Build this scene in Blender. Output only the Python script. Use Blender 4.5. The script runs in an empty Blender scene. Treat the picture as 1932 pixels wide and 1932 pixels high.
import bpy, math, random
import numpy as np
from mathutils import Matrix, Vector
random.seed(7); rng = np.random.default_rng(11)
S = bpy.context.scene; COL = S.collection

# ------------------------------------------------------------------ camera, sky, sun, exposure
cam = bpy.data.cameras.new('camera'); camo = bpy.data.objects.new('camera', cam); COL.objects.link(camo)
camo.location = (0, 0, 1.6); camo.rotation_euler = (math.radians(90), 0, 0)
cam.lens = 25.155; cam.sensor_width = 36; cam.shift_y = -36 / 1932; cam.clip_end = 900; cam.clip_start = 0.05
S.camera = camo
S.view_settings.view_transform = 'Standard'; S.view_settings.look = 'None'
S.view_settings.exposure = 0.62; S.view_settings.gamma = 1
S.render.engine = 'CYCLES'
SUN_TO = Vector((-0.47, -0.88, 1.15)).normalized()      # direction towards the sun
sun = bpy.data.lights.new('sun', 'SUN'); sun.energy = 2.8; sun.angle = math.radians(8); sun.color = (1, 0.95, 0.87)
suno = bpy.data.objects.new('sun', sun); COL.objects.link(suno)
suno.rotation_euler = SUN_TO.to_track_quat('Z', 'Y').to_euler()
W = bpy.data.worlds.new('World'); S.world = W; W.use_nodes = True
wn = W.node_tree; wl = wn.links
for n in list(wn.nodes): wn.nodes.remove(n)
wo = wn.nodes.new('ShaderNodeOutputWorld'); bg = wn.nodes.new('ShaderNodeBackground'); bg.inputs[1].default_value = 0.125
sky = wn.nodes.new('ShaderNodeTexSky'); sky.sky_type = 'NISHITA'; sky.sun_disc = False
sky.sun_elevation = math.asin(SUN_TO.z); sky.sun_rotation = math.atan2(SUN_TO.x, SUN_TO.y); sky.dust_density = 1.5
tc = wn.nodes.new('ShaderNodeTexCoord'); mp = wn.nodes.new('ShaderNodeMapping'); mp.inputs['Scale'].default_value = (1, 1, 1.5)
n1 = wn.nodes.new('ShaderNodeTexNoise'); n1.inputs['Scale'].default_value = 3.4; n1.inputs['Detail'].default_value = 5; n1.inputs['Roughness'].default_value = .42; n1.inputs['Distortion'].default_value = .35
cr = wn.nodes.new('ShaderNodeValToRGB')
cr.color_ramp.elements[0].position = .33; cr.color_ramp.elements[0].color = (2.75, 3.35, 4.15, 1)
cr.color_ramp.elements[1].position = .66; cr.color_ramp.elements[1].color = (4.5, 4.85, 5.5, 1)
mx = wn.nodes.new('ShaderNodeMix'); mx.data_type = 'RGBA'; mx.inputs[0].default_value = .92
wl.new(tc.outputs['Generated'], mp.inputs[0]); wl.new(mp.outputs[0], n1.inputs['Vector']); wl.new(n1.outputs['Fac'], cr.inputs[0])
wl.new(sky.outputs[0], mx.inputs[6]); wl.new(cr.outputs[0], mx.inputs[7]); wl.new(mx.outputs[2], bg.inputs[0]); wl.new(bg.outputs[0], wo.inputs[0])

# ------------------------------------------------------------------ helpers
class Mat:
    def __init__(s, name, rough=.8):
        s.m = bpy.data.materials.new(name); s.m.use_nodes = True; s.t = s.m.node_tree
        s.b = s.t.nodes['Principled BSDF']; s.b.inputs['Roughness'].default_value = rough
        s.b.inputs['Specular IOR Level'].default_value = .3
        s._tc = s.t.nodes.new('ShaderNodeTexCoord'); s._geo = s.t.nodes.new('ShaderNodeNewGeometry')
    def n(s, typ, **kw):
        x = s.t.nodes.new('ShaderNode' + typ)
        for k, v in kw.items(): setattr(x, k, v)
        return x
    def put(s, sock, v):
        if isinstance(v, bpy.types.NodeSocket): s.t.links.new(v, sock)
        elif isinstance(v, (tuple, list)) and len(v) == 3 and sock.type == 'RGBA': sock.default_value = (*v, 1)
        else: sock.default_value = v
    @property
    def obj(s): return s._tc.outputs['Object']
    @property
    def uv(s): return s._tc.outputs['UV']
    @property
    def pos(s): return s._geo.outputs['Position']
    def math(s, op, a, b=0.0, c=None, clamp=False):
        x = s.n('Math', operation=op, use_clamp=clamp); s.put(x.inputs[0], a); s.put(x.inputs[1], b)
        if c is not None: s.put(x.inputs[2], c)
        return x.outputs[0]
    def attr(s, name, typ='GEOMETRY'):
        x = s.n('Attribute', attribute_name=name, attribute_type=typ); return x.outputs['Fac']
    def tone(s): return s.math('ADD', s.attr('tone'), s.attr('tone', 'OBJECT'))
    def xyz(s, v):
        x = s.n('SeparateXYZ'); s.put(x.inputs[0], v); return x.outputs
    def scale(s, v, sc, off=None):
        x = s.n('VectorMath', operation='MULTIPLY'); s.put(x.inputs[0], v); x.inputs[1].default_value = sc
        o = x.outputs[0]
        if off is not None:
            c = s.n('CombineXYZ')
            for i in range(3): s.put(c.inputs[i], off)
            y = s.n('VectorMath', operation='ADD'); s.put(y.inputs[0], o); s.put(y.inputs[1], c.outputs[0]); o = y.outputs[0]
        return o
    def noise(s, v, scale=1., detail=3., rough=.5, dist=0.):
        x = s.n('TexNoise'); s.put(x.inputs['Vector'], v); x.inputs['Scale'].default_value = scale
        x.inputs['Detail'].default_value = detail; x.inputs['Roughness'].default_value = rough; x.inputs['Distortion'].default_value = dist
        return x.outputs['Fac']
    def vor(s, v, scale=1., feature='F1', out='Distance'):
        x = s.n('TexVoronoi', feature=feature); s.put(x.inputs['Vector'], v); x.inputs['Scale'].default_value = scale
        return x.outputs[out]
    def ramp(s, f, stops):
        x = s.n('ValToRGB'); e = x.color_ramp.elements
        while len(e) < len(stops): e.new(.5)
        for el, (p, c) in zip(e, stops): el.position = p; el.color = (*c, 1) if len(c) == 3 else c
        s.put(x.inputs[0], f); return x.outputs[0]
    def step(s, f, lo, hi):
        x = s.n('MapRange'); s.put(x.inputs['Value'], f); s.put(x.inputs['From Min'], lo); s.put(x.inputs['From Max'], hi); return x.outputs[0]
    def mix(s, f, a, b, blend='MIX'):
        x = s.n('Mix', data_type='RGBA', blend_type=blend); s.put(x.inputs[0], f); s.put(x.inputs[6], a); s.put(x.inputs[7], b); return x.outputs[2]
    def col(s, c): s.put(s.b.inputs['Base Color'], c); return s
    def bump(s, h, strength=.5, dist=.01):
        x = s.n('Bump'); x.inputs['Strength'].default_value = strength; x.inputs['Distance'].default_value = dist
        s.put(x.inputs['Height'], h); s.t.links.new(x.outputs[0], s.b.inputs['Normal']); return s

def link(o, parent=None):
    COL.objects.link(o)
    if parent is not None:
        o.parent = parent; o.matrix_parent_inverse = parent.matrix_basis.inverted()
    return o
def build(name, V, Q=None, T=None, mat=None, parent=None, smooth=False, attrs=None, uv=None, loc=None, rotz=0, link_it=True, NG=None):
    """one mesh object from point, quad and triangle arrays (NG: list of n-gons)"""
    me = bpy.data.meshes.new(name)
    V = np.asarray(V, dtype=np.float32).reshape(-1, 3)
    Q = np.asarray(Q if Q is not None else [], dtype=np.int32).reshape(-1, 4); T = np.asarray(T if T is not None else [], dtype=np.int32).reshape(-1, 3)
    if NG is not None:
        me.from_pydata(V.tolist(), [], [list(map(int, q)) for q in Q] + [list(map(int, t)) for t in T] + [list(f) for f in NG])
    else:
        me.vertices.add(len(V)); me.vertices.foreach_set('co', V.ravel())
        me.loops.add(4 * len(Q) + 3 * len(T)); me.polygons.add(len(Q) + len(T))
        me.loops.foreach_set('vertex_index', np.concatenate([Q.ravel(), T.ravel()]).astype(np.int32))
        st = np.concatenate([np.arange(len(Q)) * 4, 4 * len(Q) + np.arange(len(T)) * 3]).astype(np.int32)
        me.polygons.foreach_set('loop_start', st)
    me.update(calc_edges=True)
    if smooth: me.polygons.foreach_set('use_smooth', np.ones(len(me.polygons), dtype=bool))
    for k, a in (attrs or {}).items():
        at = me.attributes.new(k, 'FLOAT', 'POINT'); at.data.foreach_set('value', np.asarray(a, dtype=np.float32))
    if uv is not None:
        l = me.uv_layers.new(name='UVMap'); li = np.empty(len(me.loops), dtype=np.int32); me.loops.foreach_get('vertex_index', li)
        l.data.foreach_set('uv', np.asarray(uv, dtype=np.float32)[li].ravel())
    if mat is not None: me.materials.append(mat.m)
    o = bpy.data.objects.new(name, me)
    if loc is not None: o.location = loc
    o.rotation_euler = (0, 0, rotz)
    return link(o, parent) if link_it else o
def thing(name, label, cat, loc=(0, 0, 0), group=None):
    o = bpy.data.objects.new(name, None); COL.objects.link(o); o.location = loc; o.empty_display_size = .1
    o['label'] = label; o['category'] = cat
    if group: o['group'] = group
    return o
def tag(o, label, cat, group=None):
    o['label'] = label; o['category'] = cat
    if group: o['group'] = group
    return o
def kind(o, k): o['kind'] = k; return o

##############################

• Task goal
Please print exactly what appears from the first line of the data through the line with "S = bpy.context.scene; COL = S.collection", including both of those lines and nothing past them.

• Task solution
Build this scene in Blender. Output only the Python script. Use Blender 4.5. The script runs in an empty Blender scene. Treat the picture as 1932 pixels wide and 1932 pixels high.
import bpy, math, random
import numpy as np
from mathutils import Matrix, Vector
random.seed(7); rng = np.random.default_rng(11)
S = bpy.context.scene; COL = S.collection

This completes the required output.